Jackson has immense respect for Richardson and everything she has done for him during his coaching career, and the two have developed a special bond since Richardson began mentoring Jackson.
Jackson packed up his apartment and followed Richardson without a second thought when she left Towson for the Temple job. He feels there hasn’t been anyone more important to his journey than Richardson, and he wants to make sure he continues to prove her right for taking a chance on him.
“I look at her as a second mom,” Jackson said. “I work extremely hard for her because I do not want to disappoint Coach Rich. She took a chance on a 21-year-old kid graduating college when she didn’t have to. I am forever grateful for her, and whatever she needs me to do, I do it.”
Jackson is just 27 years old and has a chance to continue climbing the coaching ladder in years to come. He could certainly become a head coach someday, but he is living in the present and hoping to be recognized as one of the best young assistants while watching his players find success.

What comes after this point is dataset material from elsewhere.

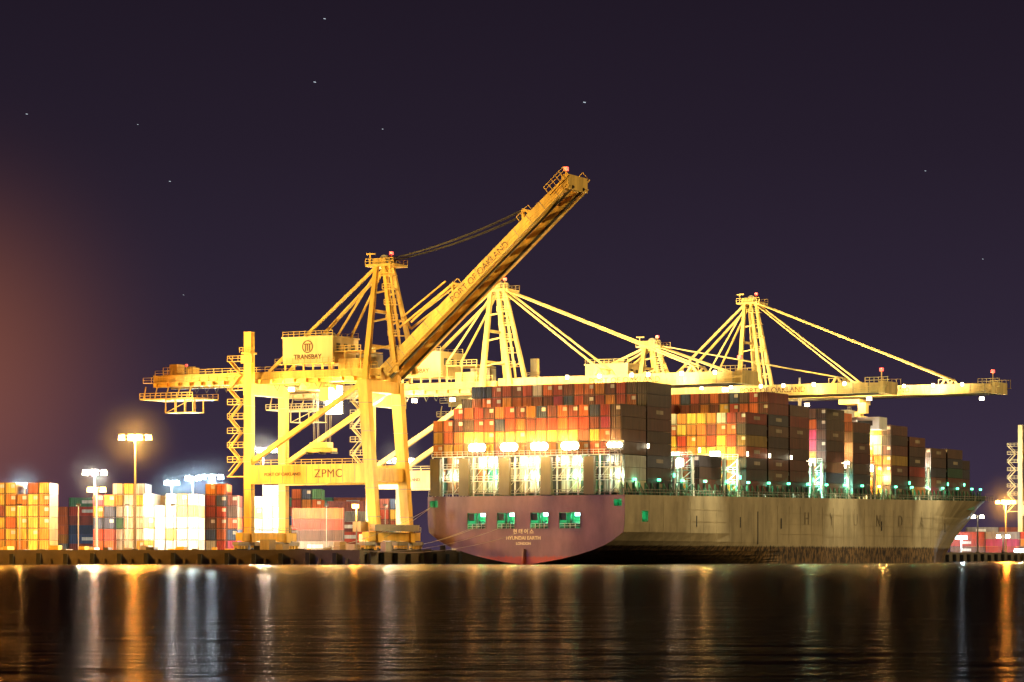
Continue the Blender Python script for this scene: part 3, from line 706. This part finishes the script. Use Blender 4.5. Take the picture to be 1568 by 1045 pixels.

Every year, the Women’s Basketball Coaches Association puts out a list of the 30 best assistant coaches under 30 years old. Fellow assistant coach Cheyenne Curley earned a spot on the list in 2021 and now Jackson is hoping to follow suit.
“Right now, I am striving for the 30-under-30 list,” Jackson said. “Obviously, I would love to be a head coach someday, but as I work my way up, things will come.”